Mick Foley Recalls Finding Out Brian Pillman Had Died

Brian Pillman wrestles Mick Foley as Mankind

WWE Hall of Famer Mick Foley has reflected on the tragedy of Brian Pillman’s untimely death in 1997 and how he found out about it.

On October 5th, 1997, WWE held the In Your House: Badd Blood pay-per-view in St. Louis, Missouri. In the main event, Shawn Michaels faced off with The Undertaker in the ground-breaking Hell In A Cell match, famed for the debut of Kane who cost his brother the match.

However, the night was tinged with sadness as the news broke during the day that Brian Pillman – then a featured star in the company – had passed away at the age of 35.

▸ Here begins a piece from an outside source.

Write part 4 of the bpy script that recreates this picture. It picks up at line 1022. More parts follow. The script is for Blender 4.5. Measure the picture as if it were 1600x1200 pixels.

Speaking on Foley Is Pod, Mick Foley – a friend and colleague of Pillman’s – reflected on finding out about Pillman’s death and how he had tried to help the star live in a healthier way to prolong his life:

“Jim Cornette comes in and he says, ‘Pillman’s dead.’ in a way that made me think like he’s in big trouble, right? He’s messed up somehow, Pillman’s dead. And then whether it was – Jimmy did let us know he was not, you know, maybe not speaking figuratively, you know, literally, Brian passed away.”

“I remember calling my wife and I was in tears, and really broken down. It was the fact that Undertaker and Shawn went out there and had that match for the ages, some testament to those guys, I was really relieved that I wasn’t put into a match that night, it was just devastating.”

“Because you saw Brian when he had that meeting with the doctor about the longevity of his life, and he made that change, conscious change and I felt like I was part of that. And that he was not just the work friend, but that he would come to see me and we shared phone calls, and I may have been part of his recuperation, that made me feel really good.”

“You see a guy excel in a way that’s organic, you know, and he surpasses any ceiling that his character supposedly had. The last several months, they had been sad. So I mean, match quality is the least of our concerns now that we look at the big picture. But here’s a human being who was in the car with me the night before, you know, hours before his death. We’re at the Super Eight. So I guess you know, I was still thirsty, saving those dollars. He did not ride with me to the arena the next day. And when that news came in, it was really devastating.”